The victims were said to be between the ages of 18 and 20. No suspect descriptions were available.

On Aug. 20 another walk-up shooting only blocks away took the life of a 17-year-old boy and injured another who was shot in the leg, police said.

That attack happened in the 2800 block of Leeward Avenue.


View Koreatown gang shootings in a larger map

In rival turf only two days before that, three men were shot in a walk-up attack in the 1400 block of Alvarado Terrace, police said; one of the three died. That Pico-Union neighborhood is only a few blocks southeast of the two attacks above and represents the historic home of the massive 18th Street gang.

Back in Koreatown, Leeward is a street we described in 2009 as “one of the city's most notorious drug markets.”

Back then cops marveled that two of the nation's most dangerous gangs, M.S. and its neighboring archenemy, 18th Street, had been peaceful in recent years, perhaps as a way to keep the heat off of their lucrative drug sales.

Summer of 2012 didn't start off on such a cool note.

On the afternoon of May 26 the driver of an SUV ran down a bicyclist before someone jumped out of the vehicle and fatally shot the bike rider, police said.
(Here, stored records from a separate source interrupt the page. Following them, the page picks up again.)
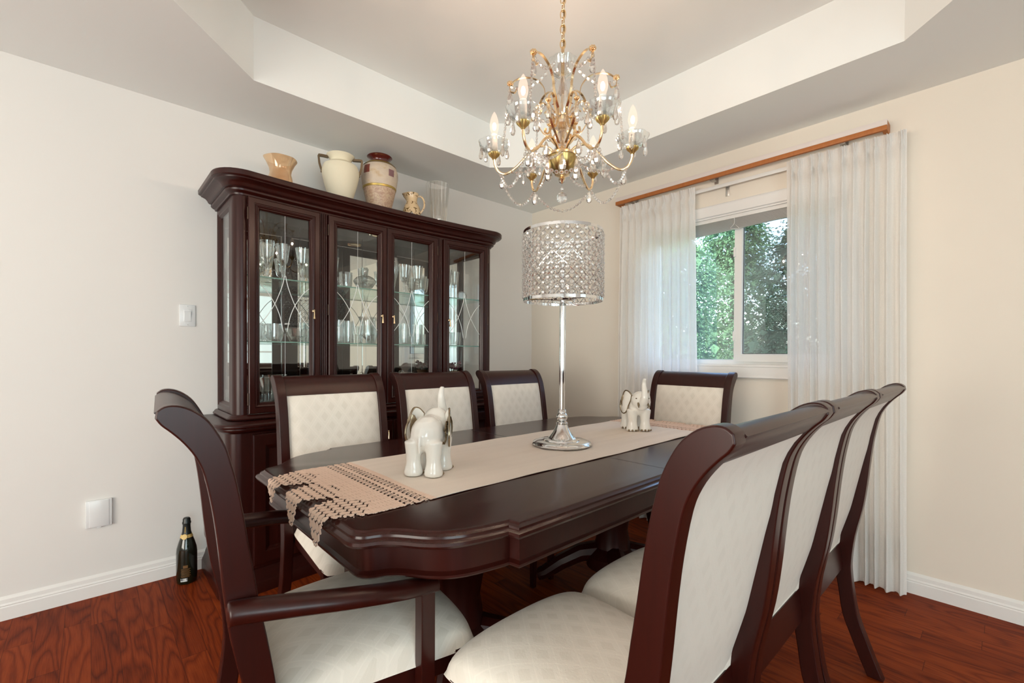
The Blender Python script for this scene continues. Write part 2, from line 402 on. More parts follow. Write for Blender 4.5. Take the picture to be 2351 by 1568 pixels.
def sweep(bm, path, prof, top=False, bottom=False):
    """path: [(x, y, nx, ny)], prof: [(out, z)]"""
    V = [[bm.verts.new((x+nx*o, y+ny*o, z)) for (o, z) in prof] for (x, y, nx, ny) in path]
    fs = []
    for a, b in zip(V, V[1:]):
        for k in range(len(prof)-1): fs.append(bm.faces.new((a[k], b[k], b[k+1], a[k+1])))
    if top: fs.append(bm.faces.new([r[-1] for r in V]))
    if bottom: fs.append(bm.faces.new([r[0] for r in V][::-1]))
    bmesh.ops.recalc_face_normals(bm, faces=fs)

# ------------------------------------------------------------------ room shell
XW, YW, XB, YB, ZC, ZT = 2.953, 2.925, -3.2, -3.4, 2.44, 2.74
WY0, WY1, WZ0, WZ1 = .56, 1.75, 1.09, 2.05       # window opening
def struct(name, bm, m, **k): return tag(finish(name, bm, m, smooth=k.pop('smooth', False), **k), kind='structure')
struct('floor', bx(XB, XW, YB, YW, -.05, 0), M['floor'])
struct('wall_left', bx(XB-.15, XW+.15, YW, YW+.15, 0, ZC), M['wall'])
bm = B()
box(bm, XW, XW+.15, YB, WY0, 0, ZC); box(bm, XW, XW+.15, WY1, YW, 0, ZC); box(bm, XW, XW+.15, WY0, WY1, 0, WZ0); box(bm, XW, XW+.15, WY0, WY1, WZ1, ZC)
struct('wall_right', bm, M['wall_warm_lit'])
struct('wall_back', bx(XB-.15, XB, YB-.15, YW, 0, ZC), M['wall'])
struct('wall_front', bx(XB, XW+.15, YB-.15, YB, 0, ZC), M['wall'])
# ceiling: lower ring with an octagonal tray
def octagon():
    x0, x1, y0, y1, c = .153, 2.44, -.129, 2.415, .42
    return [(x0+c, y0), (x1-c, y0), (x1, y0+c), (x1, y1-c), (x1-c, y1), (x0+c, y1), (x0, y1-c), (x0, y0+c)]
bm = B()
oc = octagon(); out = [(XB, YB), (XW, YB), (XW, YW), (XB, YW)]
lo = [bm.verts.new((x, y, ZC)) for x, y in oc]; hi = [bm.verts.new((x, y, ZT)) for x, y in oc]
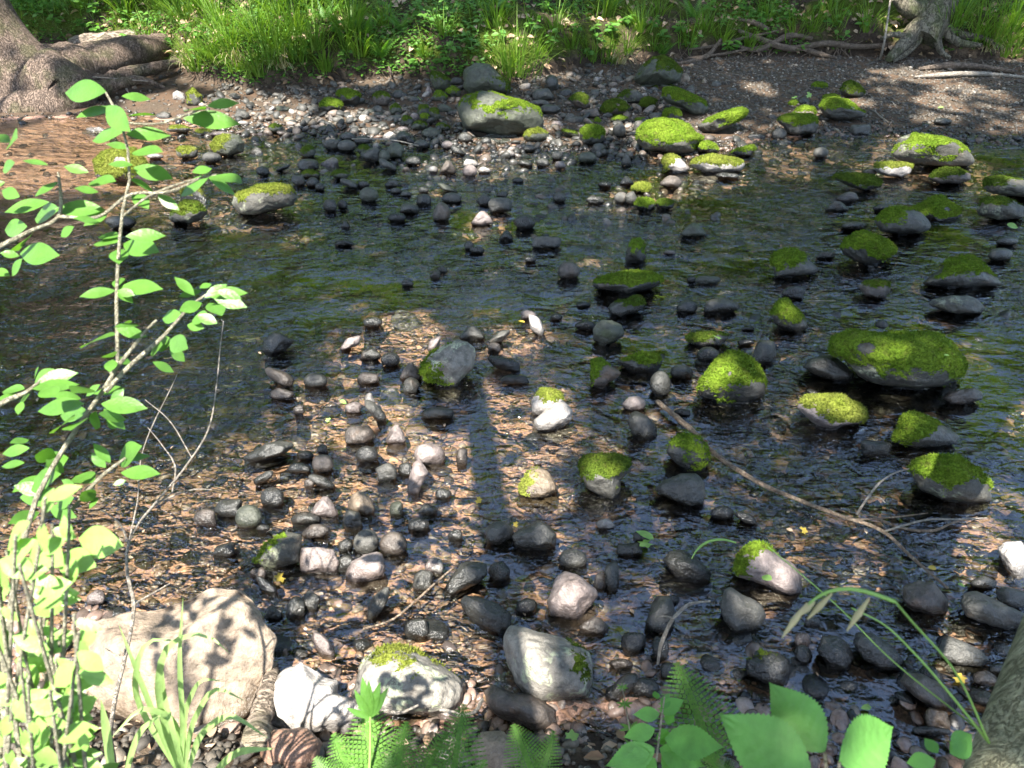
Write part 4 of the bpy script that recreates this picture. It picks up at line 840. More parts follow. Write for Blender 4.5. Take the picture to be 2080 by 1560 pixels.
bar = mid & (fy <= np.interp(X[F[:, 0]], *BASE)) & (fy >= np.interp(X[F[:, 0]], *FAR)-.05)
bed = mid & (fy < np.interp(X[F[:, 0]], *FAR)-.05)
o.data.materials.append(M['bed']); o.data.materials.append(M['bar'])
o.data.polygons.foreach_set('material_index', np.where(bed, 1, np.where(bar, 2, 0)).astype(np.int32))
tag(o, kind='structure')
# the forest floor running on to the horizon, all round
X, Y, F = grid(-60, 60, 13.0, 110, 1.5, 1.5)
Z = terrain(np.clip(X, -8, 8), np.minimum(Y, 20))+.1*snoise(np.stack([X, Y, X*0], -1), .3, 4)
Z = np.where(Y < 13.6, Z-.06, Z)
tag(obj('forest_floor', np.stack([X, Y, Z-.02], 1), F, M['soil']), kind='structure')
X, Y, F = grid(-60, 60, -60, -1.4, 1.5, 1.46)
Z = np.full_like(X, .55)+.05*snoise(np.stack([X, Y, X*0], -1), .3, 4)
tag(obj('near_bank', np.stack([X, Y, Z], 1), F, M['soil']), kind='structure')
for sx in (-1, 1):
    X, Y, F = grid(8.9, 60, -1.5, 13.2, 1.0, .35)
    Z = terrain(np.full_like(X, 8.9), Y)-.03
    V = np.stack([X*sx, Y, Z], 1)
    tag(obj('stream_bank', V, F if sx > 0 else F[:, ::-1], M['soil']), kind='structure')

# water: one sheet that follows the waterline, gently heaved
X, Y, F = grid(-9, 9, .2, 9.4, .05, .05)
Zw = .0025*snoise(np.stack([X, Y, X*0], -1), 6, 12)+.0015*snoise(np.stack([X, Y*1.3, X*0], -1), 15, 13)
wet = terrain(X, Y) < .03
keep = wet[F].any(1)
used, inv = np.unique(F[keep], return_inverse=True)
tag(obj('water', np.stack([X, Y, Zw], 1)[used], inv.reshape(-1, 4), M['water']), kind='structure')

# ------------------------------------------------------------------ pebbles and gravel
def pebbles(name, mat, xy, size, sub, flat, lift, label, clear=True):
    xy = np.asarray(xy); size = np.asarray(size)
    if clear and TAKEN:
        T = np.array(TAKEN); ok = np.ones(len(xy), bool)
        for a in range(0, len(xy), 4000):
            d = np.hypot(xy[a:a+4000, None, 0]-T[None, :, 0], xy[a:a+4000, None, 1]-T[None, :, 1])-T[None, :, 2]*.75
            ok[a:a+4000] = d.min(1) > 0
        xy = xy[ok]; size = size[ok]
    D, TF = ICO[sub]; N = len(xy)
    VV = []
    K = 12; tem = []
    for k in range(K):
        f = facets(D, 4000+k+len(name), 10, .7, 8); f = f/f.max()
        tem.append(D*f[:, None]*(1+.06*snoise(D, 3, k))[:, None])
    z = terrain(xy[:, 0], xy[:, 1])
    kk = rng.integers(0, K, N)
    ang = rng.uniform(0, 6.28, N); tl = rng.normal(0, .25, (N, 2))
    c, s = np.cos(ang), np.sin(ang)
    rot = np.zeros((N, 3, 3)); rot[:, 0, 0] = c; rot[:, 0, 1] = -s; rot[:, 1, 0] = s; rot[:, 1, 1] = c; rot[:, 2, 2] = 1
    rot[:, 2, 0] = tl[:, 0]; rot[:, 2, 1] = tl[:, 1]
    sc = np.stack([size*rng.uniform(.9, 1.3, N), size*rng.uniform(.65, 1.0, N), size*flat*rng.uniform(.7, 1.2, N)], 1)
    V = np.einsum('nij,nkj->nki', rot, np.stack(tem)[kk]*sc[:, None, :])
    V += np.stack([xy[:, 0], xy[:, 1], z+sc[:, 2]*lift], 1)[:, None, :]
    F = (TF[None]+(np.arange(N)*len(D))[:, None, None]).reshape(-1, 3)
    o = obj(name, V.reshape(-1, 3), F, mat); tag(o, label, 'pebbles', None, 'stuff')
    return o
def pts(n, y0, y1, cond):
    y = y0+(y1-y0)*rng.random(n); x = rng.uniform(-1, 1, n)*np.minimum(.72*y+1.2, 8.6)
    ok = cond(x, y); return np.stack([x, y], 1)[ok]
def in_bar(x, y):
    a, b, c = lines(x); return (y > b-.25) & (y < c-.02)
def in_bed(x, y):
    a, b, c = lines(x); return (y > a-.05) & (y < b) & ~((x < -2.9) & (y > 5.2) & (rng.random(len(x)) < .93))
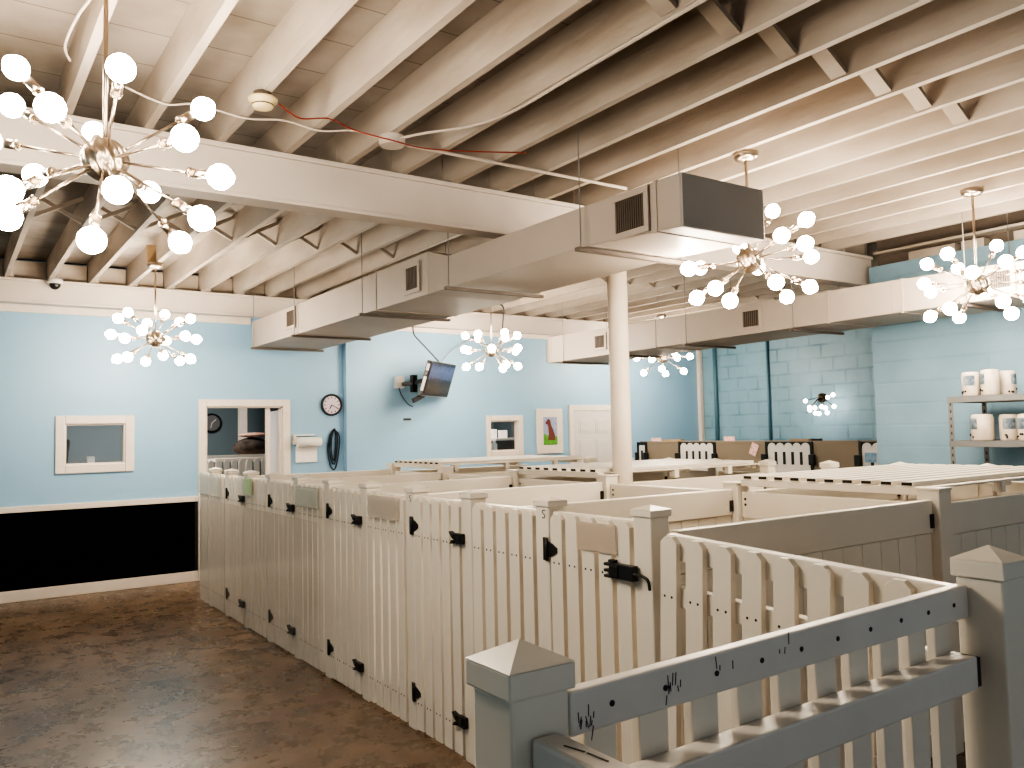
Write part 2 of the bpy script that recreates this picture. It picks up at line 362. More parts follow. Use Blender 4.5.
# six panel door 2
d = thing('door_2', 'closed white six panel door with white casing', 'door'); d['kind'] = 'structure'
a, b, z = D2
m = MB(); m.box(a - .085, a, W2 - .03, W2, 0, z + .09).box(b, b + .085, W2 - .03, W2, 0, z + .09).box(a, b, W2 - .03, W2, z, z + .09)
struct('door_casing', m, 'trim', d, .004)
m = MB(); m.box(a + .005, b - .005, W2 - .012, W2 - .002, .01, z - .005)
struct('door_leaf', m, 'door', d)
for i, (x0, x1) in enumerate(((a + .1, a + .36), (a + .44, a + .70))):
    for z0, z1 in ((.15, .75), (.85, 1.50), (1.60, 1.83)):
        m = MB(); m.box(x0, x1, W2 - .018, W2 - .012, z0, z1); m.box(x0 + .03, x1 - .03, W2 - .024, W2 - .018, z0 + .03, z1 - .03)
        struct('door_panel', m, 'door', d, .004)
struct('door_handle', MB().sphere((b - .06, W2 - .05, 1.0), .03).cyl((b - .06, W2 - .05, 1.0), (b - .06, W2 - .012, 1.0), .012), 'nickel', d)
# windows
def window(n, rect, y, fr, lab):
    d = thing('window_%d' % n, lab, 'window'); d['kind'] = 'structure'
    x0, x1, z0, z1 = rect; f = fr
    m = MB()
    m.box(x0 - f, x0, y - .028, y, z0 - f, z1 + f).box(x1, x1 + f, y - .028, y, z0 - f, z1 + f)
    m.box(x0, x1, y - .028, y, z1, z1 + f).box(x0, x1, y - .028, y, z0 - f, z0)
    struct('window_frame', m, 'trim', d, .008)
    m = MB(); t = .014
    d2 = .085
    m.box(x0, x0 + t, y, y + d2, z0, z1).box(x1 - t, x1, y, y + d2, z0, z1).box(x0 + t, x1 - t, y, y + d2, z1 - t, z1).box(x0 + t, x1 - t, y, y + d2, z0, z0 + t)
    struct('window_reveal', m, 'trim', d)
    struct('window_pane', MB().box(x0 + t, x1 - t, y + .07, y + .076, z0 + t, z1 - t), 'glass', d)
    return d
window(1, WN1, W, .093, 'white framed service window over the black wainscot')
window(2, WN2, W2, .078, 'small white framed window beside the dog painting')

# beams
def ibeam(name, y0, z0, z1, xa, xb, th=.16):
    m = MB(); m.box(xa, xb, y0 + .02, y0 + th - .02, z0 + .025, z1 - .03).box(xa, xb, y0, y0 + th, z0, z0 + .025).box(xa, xb, y0, y0 + th, z1 - .03, z1)
    return struct(name, m, 'beam', None, .004)
ibeam('ceiling_beam', 4.76, 3.05, 3.358, XL, 7.80)
ibeam('ceiling_beam', 9.86, 3.105, 3.358, XL, XF)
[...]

That one happened at San Marino and New Hampshire Avenue.

M.S. laid down its roots decades ago on the grass of Seoul International Park, a few blocks east, at Olympic Boulevard and Irolo Street in Koreatown.

[Updated at 11:47 a.m. Tuesday]: In a strange bit of timing, the New York Times delves into the war between M.S. and 18th Street and says there has been a gang truce hammered out in El Salvadoran prison.

Calling the L.A.-born street armies “two of the hemisphere's most violent street gangs,” the Times quotes Alex Sanchez of L.A. gang-intervention group Homies Unidos:

This is a historic moment in El Salvador. If we lose this moment, we lose the moment of a lifetime.